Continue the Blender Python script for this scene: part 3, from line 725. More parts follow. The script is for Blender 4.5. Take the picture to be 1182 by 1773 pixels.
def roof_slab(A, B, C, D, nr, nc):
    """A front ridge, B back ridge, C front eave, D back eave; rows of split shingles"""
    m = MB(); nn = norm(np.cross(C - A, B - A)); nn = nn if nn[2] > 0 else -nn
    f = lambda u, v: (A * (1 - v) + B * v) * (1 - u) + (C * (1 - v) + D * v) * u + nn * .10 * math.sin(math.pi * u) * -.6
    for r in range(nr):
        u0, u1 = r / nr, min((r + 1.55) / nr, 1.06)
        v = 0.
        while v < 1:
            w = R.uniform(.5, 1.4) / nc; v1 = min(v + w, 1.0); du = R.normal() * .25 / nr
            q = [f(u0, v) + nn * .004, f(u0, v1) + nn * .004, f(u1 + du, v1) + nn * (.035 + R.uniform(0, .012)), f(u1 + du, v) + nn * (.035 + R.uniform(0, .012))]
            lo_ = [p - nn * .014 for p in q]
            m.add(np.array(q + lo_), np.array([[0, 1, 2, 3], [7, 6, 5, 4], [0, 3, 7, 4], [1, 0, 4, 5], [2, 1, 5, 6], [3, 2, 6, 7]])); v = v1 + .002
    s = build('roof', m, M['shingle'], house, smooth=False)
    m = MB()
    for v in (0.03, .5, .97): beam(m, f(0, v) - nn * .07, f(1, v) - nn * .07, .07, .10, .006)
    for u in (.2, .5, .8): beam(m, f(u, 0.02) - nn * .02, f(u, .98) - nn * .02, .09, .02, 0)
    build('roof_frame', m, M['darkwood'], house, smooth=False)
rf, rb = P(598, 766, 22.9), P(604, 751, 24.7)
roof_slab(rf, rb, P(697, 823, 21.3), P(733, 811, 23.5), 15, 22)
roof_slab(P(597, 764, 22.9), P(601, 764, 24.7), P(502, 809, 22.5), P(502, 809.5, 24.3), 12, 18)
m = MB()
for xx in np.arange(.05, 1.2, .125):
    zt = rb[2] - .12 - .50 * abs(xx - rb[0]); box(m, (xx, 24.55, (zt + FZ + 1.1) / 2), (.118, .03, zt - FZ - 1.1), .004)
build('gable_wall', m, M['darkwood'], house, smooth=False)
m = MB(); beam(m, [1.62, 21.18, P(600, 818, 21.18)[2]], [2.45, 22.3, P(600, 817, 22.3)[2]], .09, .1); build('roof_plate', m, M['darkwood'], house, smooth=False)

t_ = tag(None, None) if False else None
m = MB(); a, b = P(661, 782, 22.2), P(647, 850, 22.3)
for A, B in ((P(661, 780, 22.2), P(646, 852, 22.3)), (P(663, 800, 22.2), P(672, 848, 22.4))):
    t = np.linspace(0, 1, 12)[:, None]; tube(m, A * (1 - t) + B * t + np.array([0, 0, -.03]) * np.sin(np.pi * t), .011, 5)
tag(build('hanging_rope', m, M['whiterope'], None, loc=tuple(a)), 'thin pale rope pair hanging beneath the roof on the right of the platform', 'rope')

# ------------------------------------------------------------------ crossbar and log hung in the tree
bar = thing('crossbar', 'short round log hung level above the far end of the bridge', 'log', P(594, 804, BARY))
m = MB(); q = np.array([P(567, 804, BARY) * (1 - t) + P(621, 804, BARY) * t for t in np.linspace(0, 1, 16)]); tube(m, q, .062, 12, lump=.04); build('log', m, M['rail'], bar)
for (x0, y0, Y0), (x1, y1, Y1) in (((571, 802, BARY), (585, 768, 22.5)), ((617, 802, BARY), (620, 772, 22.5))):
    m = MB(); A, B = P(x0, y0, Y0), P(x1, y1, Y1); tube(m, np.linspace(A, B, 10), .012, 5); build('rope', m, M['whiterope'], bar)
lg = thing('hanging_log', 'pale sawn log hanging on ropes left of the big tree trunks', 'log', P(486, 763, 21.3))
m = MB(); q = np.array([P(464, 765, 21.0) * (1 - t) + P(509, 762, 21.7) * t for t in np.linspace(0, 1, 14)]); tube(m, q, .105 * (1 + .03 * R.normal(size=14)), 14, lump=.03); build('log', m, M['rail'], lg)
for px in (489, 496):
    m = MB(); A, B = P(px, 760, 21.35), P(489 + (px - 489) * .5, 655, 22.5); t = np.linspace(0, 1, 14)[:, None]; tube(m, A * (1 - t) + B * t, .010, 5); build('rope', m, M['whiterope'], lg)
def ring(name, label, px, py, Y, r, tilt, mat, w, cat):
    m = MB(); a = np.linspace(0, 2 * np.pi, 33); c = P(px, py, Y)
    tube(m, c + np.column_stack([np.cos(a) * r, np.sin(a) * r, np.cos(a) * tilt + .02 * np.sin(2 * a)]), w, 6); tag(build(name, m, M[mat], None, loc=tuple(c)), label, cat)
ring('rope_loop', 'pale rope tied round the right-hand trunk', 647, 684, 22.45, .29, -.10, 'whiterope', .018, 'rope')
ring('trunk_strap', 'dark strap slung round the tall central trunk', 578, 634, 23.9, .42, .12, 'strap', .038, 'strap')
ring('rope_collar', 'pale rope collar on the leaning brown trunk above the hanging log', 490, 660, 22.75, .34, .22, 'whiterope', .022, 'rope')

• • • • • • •

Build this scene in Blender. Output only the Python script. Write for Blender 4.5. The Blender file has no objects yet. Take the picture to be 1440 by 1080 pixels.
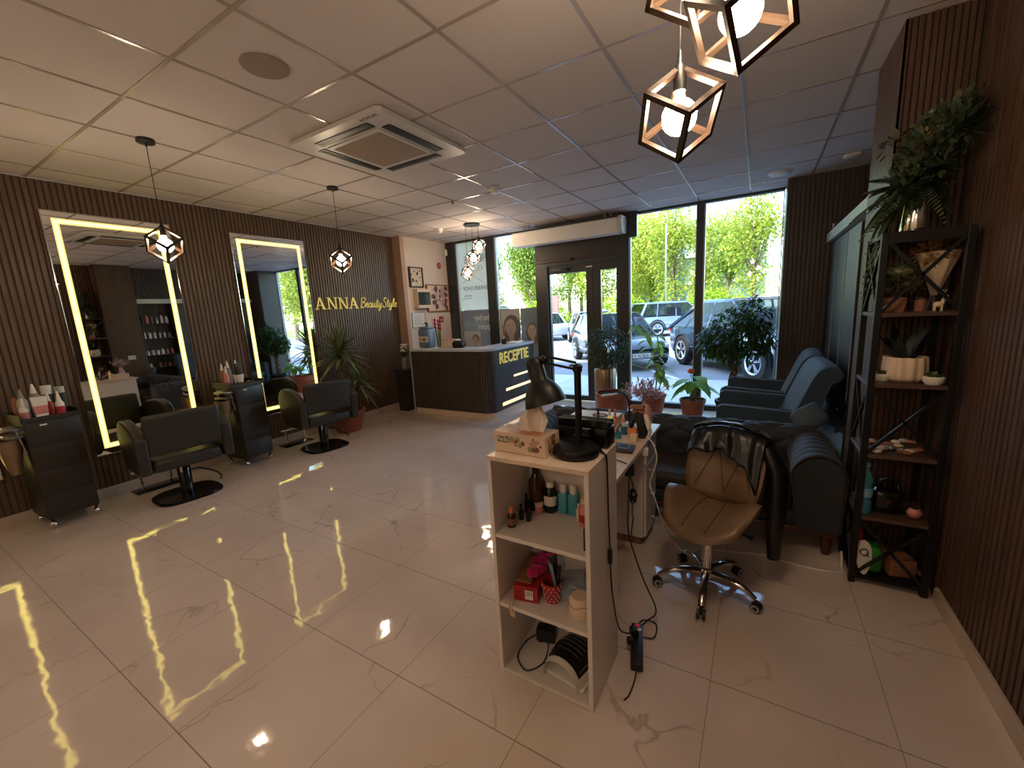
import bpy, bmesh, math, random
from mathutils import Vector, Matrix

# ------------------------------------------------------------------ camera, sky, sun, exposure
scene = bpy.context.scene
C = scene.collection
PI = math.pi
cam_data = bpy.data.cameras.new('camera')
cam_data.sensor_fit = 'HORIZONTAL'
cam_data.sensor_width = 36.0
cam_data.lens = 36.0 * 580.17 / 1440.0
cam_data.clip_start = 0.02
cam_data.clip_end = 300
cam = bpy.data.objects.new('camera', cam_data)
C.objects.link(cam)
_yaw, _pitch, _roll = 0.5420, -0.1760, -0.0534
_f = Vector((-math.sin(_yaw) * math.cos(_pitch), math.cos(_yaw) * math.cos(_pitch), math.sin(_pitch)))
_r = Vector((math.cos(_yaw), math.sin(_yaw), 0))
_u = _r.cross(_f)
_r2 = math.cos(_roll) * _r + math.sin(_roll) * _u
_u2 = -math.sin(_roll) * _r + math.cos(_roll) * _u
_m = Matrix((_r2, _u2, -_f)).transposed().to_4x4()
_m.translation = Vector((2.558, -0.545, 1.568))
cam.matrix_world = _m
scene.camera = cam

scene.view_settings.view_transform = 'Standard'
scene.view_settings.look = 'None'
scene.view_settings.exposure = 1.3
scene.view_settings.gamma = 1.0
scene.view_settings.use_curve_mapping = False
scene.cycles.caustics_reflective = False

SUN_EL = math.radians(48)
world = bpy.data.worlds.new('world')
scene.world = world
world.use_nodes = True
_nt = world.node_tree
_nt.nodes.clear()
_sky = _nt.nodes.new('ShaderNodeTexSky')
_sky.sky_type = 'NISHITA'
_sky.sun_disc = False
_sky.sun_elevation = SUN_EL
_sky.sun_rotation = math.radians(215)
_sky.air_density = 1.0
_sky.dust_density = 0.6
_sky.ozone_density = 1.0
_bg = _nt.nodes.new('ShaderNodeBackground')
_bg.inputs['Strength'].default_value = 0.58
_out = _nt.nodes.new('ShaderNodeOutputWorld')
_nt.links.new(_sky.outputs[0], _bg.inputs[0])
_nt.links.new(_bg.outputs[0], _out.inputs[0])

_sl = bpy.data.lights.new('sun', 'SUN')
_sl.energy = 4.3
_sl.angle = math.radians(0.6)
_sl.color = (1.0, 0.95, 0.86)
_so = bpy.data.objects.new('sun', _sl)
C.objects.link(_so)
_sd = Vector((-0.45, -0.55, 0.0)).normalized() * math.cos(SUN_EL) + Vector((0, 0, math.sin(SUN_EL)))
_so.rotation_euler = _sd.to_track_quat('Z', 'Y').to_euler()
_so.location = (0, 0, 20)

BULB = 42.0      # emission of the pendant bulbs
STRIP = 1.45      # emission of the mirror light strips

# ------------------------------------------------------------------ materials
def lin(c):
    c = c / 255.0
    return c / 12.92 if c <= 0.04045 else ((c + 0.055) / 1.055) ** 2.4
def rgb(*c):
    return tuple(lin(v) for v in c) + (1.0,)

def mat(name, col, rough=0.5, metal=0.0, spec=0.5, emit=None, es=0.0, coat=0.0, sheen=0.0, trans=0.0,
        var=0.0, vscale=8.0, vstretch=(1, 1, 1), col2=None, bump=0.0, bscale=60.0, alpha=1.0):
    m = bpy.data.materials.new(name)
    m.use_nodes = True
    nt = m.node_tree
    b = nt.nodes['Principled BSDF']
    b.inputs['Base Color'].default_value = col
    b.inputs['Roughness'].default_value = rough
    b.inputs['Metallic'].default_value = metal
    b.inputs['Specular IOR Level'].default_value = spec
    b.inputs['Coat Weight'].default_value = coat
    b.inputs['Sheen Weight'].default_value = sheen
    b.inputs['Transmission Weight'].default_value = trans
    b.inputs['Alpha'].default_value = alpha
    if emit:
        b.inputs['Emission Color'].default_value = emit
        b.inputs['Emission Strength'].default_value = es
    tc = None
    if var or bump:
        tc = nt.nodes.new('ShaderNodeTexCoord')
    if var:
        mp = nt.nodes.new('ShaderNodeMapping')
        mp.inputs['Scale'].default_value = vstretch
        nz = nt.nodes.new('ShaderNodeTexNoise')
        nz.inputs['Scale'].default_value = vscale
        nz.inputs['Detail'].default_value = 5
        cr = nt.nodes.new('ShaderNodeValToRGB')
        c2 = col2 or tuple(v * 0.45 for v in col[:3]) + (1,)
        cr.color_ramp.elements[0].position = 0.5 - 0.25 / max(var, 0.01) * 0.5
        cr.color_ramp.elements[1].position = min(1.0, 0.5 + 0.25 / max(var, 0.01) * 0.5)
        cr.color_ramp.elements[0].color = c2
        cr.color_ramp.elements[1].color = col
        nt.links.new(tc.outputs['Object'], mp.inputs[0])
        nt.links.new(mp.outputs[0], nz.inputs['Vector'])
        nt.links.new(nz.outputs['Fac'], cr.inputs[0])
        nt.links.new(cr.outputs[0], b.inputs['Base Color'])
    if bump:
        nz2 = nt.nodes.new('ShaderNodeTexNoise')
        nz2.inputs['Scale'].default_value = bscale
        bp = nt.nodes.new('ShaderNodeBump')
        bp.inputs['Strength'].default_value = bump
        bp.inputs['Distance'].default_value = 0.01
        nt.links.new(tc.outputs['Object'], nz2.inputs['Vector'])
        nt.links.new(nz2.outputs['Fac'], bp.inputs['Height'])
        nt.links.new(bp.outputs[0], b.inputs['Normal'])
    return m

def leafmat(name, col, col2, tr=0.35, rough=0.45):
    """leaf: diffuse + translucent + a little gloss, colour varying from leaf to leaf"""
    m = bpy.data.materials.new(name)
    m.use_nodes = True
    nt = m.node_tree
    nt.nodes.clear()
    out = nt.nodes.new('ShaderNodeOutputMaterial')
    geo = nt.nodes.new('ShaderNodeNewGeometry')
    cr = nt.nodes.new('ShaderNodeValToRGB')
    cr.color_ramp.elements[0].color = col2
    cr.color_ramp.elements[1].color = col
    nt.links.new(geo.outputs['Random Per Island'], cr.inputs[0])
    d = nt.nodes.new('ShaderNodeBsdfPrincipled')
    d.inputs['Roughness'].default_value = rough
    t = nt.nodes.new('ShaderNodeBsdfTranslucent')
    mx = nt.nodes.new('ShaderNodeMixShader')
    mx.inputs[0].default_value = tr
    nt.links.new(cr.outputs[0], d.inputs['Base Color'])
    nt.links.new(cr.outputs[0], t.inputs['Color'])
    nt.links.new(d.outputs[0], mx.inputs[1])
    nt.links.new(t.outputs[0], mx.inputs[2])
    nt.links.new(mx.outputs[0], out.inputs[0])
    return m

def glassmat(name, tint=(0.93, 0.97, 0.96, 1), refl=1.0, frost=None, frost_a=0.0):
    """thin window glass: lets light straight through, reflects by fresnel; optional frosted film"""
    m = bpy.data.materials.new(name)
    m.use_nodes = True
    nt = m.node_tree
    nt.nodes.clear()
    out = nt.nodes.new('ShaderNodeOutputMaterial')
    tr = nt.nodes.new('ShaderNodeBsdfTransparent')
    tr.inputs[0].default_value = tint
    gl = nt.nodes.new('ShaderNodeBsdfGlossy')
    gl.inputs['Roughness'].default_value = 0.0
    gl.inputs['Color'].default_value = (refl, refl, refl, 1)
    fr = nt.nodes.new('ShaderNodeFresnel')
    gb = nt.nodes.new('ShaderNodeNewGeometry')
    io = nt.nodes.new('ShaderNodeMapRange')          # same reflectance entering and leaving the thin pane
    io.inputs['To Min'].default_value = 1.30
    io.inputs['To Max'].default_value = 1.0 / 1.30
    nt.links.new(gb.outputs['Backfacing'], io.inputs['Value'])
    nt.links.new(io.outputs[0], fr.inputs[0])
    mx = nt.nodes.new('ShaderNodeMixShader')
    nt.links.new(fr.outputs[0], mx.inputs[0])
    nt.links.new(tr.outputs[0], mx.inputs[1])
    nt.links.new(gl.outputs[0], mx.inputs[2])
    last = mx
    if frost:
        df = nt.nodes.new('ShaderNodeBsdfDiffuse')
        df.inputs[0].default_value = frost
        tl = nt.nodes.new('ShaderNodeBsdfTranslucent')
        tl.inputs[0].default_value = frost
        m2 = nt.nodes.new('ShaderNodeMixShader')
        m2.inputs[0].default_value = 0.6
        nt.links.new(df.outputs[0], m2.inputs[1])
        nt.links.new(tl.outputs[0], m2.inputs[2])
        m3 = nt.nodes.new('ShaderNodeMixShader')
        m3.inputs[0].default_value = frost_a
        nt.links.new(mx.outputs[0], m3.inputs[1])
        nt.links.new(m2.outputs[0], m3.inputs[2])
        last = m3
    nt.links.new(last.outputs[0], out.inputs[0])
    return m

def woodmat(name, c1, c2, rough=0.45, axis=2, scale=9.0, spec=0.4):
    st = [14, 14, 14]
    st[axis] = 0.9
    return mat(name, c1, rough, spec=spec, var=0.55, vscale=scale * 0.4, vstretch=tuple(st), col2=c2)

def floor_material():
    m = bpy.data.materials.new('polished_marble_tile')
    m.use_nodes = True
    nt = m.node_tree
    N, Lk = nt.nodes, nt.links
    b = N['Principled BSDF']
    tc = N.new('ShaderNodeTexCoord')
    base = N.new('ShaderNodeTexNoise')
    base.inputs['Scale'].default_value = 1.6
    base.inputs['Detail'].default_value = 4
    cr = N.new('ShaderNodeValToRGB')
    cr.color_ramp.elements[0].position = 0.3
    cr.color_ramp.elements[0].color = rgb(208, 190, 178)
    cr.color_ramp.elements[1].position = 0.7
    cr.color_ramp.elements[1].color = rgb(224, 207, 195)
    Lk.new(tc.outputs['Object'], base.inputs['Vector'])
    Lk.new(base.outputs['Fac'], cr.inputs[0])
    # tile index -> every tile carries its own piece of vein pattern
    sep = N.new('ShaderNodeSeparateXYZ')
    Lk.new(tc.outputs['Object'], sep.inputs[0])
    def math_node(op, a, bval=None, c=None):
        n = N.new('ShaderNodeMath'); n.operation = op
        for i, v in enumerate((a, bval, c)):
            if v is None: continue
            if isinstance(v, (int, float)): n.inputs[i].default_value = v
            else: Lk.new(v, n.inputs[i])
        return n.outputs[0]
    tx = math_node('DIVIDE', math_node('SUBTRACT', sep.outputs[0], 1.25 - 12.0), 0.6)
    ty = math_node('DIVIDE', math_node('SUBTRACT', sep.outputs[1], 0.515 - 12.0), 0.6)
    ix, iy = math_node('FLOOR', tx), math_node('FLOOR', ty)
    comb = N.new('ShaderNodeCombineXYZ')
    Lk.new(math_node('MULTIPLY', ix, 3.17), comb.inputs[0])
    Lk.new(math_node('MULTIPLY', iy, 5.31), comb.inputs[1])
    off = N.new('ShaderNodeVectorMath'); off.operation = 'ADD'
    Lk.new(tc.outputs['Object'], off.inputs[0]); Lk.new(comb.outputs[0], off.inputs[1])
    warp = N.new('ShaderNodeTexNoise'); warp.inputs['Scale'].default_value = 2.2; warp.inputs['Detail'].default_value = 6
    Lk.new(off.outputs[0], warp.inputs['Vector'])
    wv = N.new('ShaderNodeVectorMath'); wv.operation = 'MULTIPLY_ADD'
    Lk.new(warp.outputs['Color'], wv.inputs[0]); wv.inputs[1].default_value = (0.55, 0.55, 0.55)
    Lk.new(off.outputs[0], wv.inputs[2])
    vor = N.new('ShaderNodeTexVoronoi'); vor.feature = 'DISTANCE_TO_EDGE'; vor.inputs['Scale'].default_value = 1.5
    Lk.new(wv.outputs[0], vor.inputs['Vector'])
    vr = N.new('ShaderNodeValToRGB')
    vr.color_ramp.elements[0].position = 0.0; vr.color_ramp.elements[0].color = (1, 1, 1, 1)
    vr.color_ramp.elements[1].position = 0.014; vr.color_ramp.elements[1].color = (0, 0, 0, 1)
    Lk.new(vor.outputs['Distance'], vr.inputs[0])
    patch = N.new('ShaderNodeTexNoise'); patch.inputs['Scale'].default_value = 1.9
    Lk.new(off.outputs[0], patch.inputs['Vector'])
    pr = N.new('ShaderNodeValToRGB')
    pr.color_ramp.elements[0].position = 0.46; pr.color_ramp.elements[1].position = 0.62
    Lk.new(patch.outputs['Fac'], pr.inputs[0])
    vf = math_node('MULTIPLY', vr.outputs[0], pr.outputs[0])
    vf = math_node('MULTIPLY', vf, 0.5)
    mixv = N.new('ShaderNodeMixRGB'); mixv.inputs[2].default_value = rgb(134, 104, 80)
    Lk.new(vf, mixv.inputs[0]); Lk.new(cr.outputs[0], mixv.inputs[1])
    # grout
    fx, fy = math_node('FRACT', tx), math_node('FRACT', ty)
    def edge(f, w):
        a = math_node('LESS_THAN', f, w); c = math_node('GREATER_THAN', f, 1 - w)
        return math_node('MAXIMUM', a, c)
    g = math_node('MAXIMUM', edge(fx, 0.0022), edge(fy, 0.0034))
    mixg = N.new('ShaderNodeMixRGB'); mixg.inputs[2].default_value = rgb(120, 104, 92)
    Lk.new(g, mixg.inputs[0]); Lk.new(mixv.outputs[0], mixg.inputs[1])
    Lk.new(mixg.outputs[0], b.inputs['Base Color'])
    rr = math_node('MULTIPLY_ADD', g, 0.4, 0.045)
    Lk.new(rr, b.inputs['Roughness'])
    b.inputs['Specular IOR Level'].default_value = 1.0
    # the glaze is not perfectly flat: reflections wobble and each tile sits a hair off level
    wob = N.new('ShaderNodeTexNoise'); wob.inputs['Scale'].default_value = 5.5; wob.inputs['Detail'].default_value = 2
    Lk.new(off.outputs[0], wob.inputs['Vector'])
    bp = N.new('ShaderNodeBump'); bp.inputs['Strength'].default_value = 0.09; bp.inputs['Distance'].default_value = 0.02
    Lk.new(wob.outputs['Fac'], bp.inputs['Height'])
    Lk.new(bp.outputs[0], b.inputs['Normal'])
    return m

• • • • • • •

▶ EXERCISE REQUIREMENTS
Transcribe precisely the lines between the one that contains "Continue the Blender" and the one that contains "for u in (.2, .5, .8): beam(m, f(u, 0.02)", counting those two lines as part of the range.

▶ SOLUTION TO THIS EXERCISE
Continue the Blender Python script for this scene: part 3, from line 725. More parts follow. The script is for Blender 4.5. Take the picture to be 1182 by 1773 pixels.
def roof_slab(A, B, C, D, nr, nc):
    """A front ridge, B back ridge, C front eave, D back eave; rows of split shingles"""
    m = MB(); nn = norm(np.cross(C - A, B - A)); nn = nn if nn[2] > 0 else -nn
    f = lambda u, v: (A * (1 - v) + B * v) * (1 - u) + (C * (1 - v) + D * v) * u + nn * .10 * math.sin(math.pi * u) * -.6
    for r in range(nr):
        u0, u1 = r / nr, min((r + 1.55) / nr, 1.06)
        v = 0.
        while v < 1:
            w = R.uniform(.5, 1.4) / nc; v1 = min(v + w, 1.0); du = R.normal() * .25 / nr
            q = [f(u0, v) + nn * .004, f(u0, v1) + nn * .004, f(u1 + du, v1) + nn * (.035 + R.uniform(0, .012)), f(u1 + du, v) + nn * (.035 + R.uniform(0, .012))]
            lo_ = [p - nn * .014 for p in q]
            m.add(np.array(q + lo_), np.array([[0, 1, 2, 3], [7, 6, 5, 4], [0, 3, 7, 4], [1, 0, 4, 5], [2, 1, 5, 6], [3, 2, 6, 7]])); v = v1 + .002
    s = build('roof', m, M['shingle'], house, smooth=False)
    m = MB()
    for v in (0.03, .5, .97): beam(m, f(0, v) - nn * .07, f(1, v) - nn * .07, .07, .10, .006)
    for u in (.2, .5, .8): beam(m, f(u, 0.02) - nn * .02, f(u, .98) - nn * .02, .09, .02, 0)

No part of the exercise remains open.